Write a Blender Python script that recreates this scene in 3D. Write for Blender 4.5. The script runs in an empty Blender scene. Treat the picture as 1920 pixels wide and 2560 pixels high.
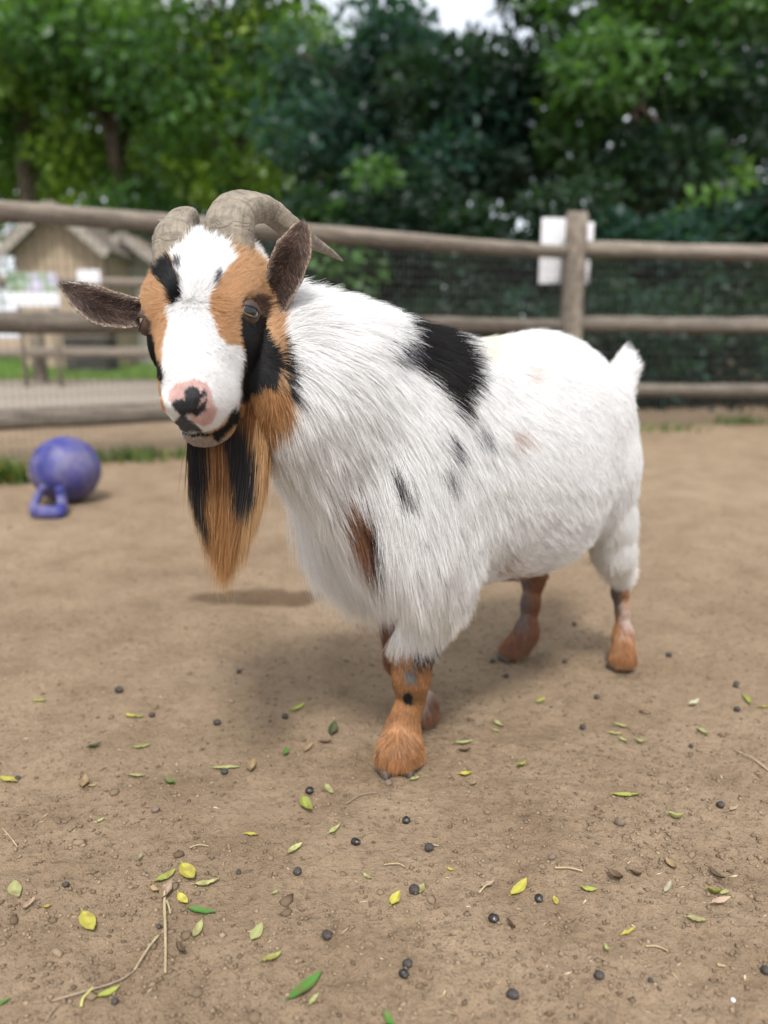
import bpy, bmesh, math, random
import numpy as np
from mathutils import Vector, Matrix
from mathutils.bvhtree import BVHTree
from mathutils.kdtree import KDTree

S = bpy.context.scene
COL = S.collection
RNG = np.random.default_rng(7)
random.seed(7)
R = math.radians

# ------------------------------------------------------------------ camera
CAM_Z, PITCH, FPX = 0.58, R(12.9), 1924.0
cd = bpy.data.cameras.new('camera')
cam = bpy.data.objects.new('camera', cd)
COL.objects.link(cam)
cam.location = (0, 0, CAM_Z)
cam.rotation_euler = (math.pi / 2 - PITCH, 0, 0)
cd.sensor_fit = 'VERTICAL'
cd.sensor_height = 34.6
cd.sensor_width = 34.6 * .75
cd.lens = 26.0
cd.clip_start, cd.clip_end = 0.02, 600
cd.dof.use_dof = True
cd.dof.focus_distance = 0.865
cd.dof.aperture_fstop = 2.5
cd.dof.aperture_blades = 0
S.camera = cam

# ------------------------------------------------------------------ sky, sun, exposure
SUN_EL, SUN_AZ = R(57), R(180)          # azimuth of the sun measured clockwise from +Y
w = bpy.data.worlds.new('World')
S.world = w
w.use_nodes = True
wn, wl = w.node_tree.nodes, w.node_tree.links
wn.clear()
sky = wn.new('ShaderNodeTexSky')
sky.sky_type = 'NISHITA'
sky.sun_disc = False
sky.sun_elevation = SUN_EL
sky.sun_rotation = SUN_AZ
sky.air_density, sky.dust_density, sky.ozone_density = 1.0, 4.5, 1.0
bg = wn.new('ShaderNodeBackground')
bg.inputs[1].default_value = 0.15
wo = wn.new('ShaderNodeOutputWorld')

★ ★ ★

WORK TO BE COMPLETED: Take the listing above and print it exactly, apart from the pictures.

RESPONSE TO THIS TASK:
Write a Blender Python script that recreates this scene in 3D. Write for Blender 4.5. The script runs in an empty Blender scene. Treat the picture as 1920 pixels wide and 2560 pixels high.
import bpy, bmesh, math, random
import numpy as np
from mathutils import Vector, Matrix
from mathutils.bvhtree import BVHTree
from mathutils.kdtree import KDTree

S = bpy.context.scene
COL = S.collection
RNG = np.random.default_rng(7)
random.seed(7)
R = math.radians

# ------------------------------------------------------------------ camera
CAM_Z, PITCH, FPX = 0.58, R(12.9), 1924.0
cd = bpy.data.cameras.new('camera')
cam = bpy.data.objects.new('camera', cd)
COL.objects.link(cam)
cam.location = (0, 0, CAM_Z)
cam.rotation_euler = (math.pi / 2 - PITCH, 0, 0)
cd.sensor_fit = 'VERTICAL'
cd.sensor_height = 34.6
cd.sensor_width = 34.6 * .75
cd.lens = 26.0
cd.clip_start, cd.clip_end = 0.02, 600
cd.dof.use_dof = True
cd.dof.focus_distance = 0.865
cd.dof.aperture_fstop = 2.5
cd.dof.aperture_blades = 0
S.camera = cam

# ------------------------------------------------------------------ sky, sun, exposure
SUN_EL, SUN_AZ = R(57), R(180)          # azimuth of the sun measured clockwise from +Y
w = bpy.data.worlds.new('World')
S.world = w
w.use_nodes = True
wn, wl = w.node_tree.nodes, w.node_tree.links
wn.clear()
sky = wn.new('ShaderNodeTexSky')
sky.sky_type = 'NISHITA'
sky.sun_disc = False
sky.sun_elevation = SUN_EL
sky.sun_rotation = SUN_AZ
sky.air_density, sky.dust_density, sky.ozone_density = 1.0, 4.5, 1.0
bg = wn.new('ShaderNodeBackground')
bg.inputs[1].default_value = 0.15
wo = wn.new('ShaderNodeOutputWorld')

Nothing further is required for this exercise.